South Africa's lands minister on Tuesday sought to play down controversy over plans to start large-scale land expropriations as white farmers appealed for compromise.
"There should not be any drama and there is no drama," said Thoko Didiza after the land claims commissioner said that the government would begin in March expropriating farms following years of fruitless negotiations on compensation.
President Thabo Mbeki's administration has set a goal of handing over nearly a third of white-owned land to new black farmers by 2014 as part of its land reform program.
But South Africa has vowed that it will not follow the path of Zimbabwe where thousands of white-owned farms have been seized by President Robert Mugabe's government since 2000 and given to landless blacks.

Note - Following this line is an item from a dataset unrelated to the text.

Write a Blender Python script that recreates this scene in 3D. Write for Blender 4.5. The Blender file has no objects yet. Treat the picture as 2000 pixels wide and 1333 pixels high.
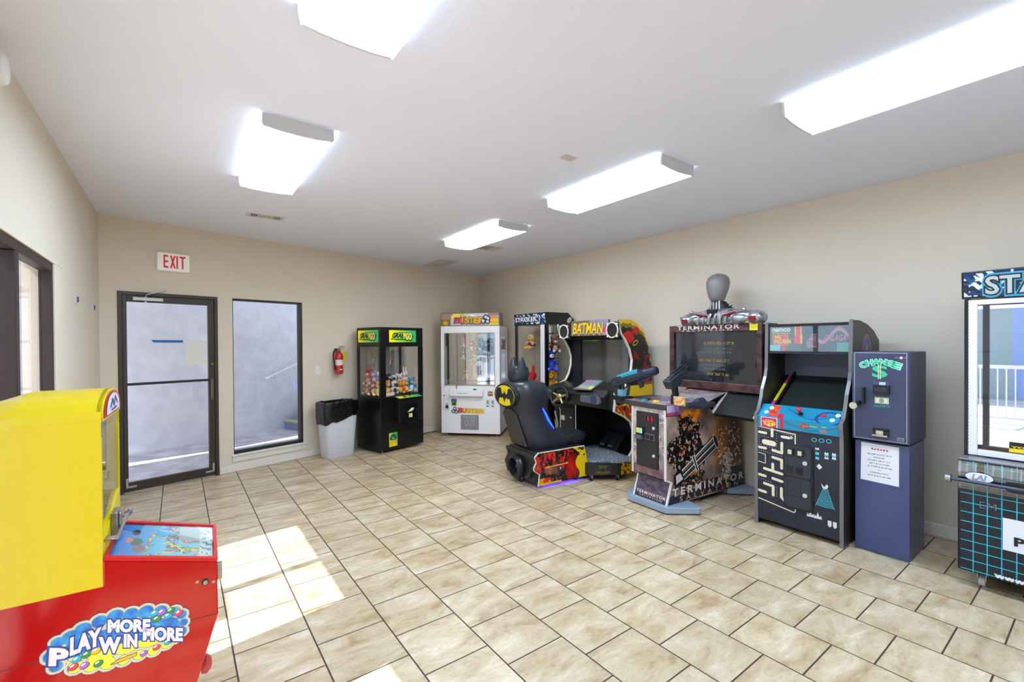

"South Africa does have a history of expropriation. That is why you have an expropriation act of 1975," said Didiza.
Chief lands commissioner Tozi Gwanya on Monday said the government was ready to halt negotiations on compensation with some white farmers, saying they had been dragging on for too long and that the owners were demanding high prices.
While 71,000 land claims had been settled as of the end of January, "there are in excess of 7,000 claims that have been outstanding," he said, referring to claims for restitution from blacks who lost their land under apartheid.
"We have been negotiating with some white farmers for two or three years especially in four provinces -- Limpopo, Mpuma-langa, North West and KwaZulu Natal -- and this has to stop," he said.
"From March, we will begin expropriating land for which negotiations have gone on for that period or more," said Gwanya. He added that a six-month deadline would be imposed on new cases.
Speaking at a briefing for journalists in Cape Town, Didiza stressed that the expropriations were legal.
"What the commissioner said was indeed we will use that mechanism as provided for in the Constitution and in the amended restitution act of 1995, which provides for purposes of land redistribution," she said.
But the biggest organization representing white farmers, Agri South Africa, on Tuesday called for a compromise.
"It is in everyone's interest that land claims be completed as soon as possible, but it needs to take place in a fair manner," said Annelize Crosby, land affairs adviser at Agri South Africa.
"You cannot go around taking land left, right and center. It would be wrong to penalize farmers because they want fair prices for their properties," she said.
Crosby said the land claims commission needed to keep the complexity of the process in mind.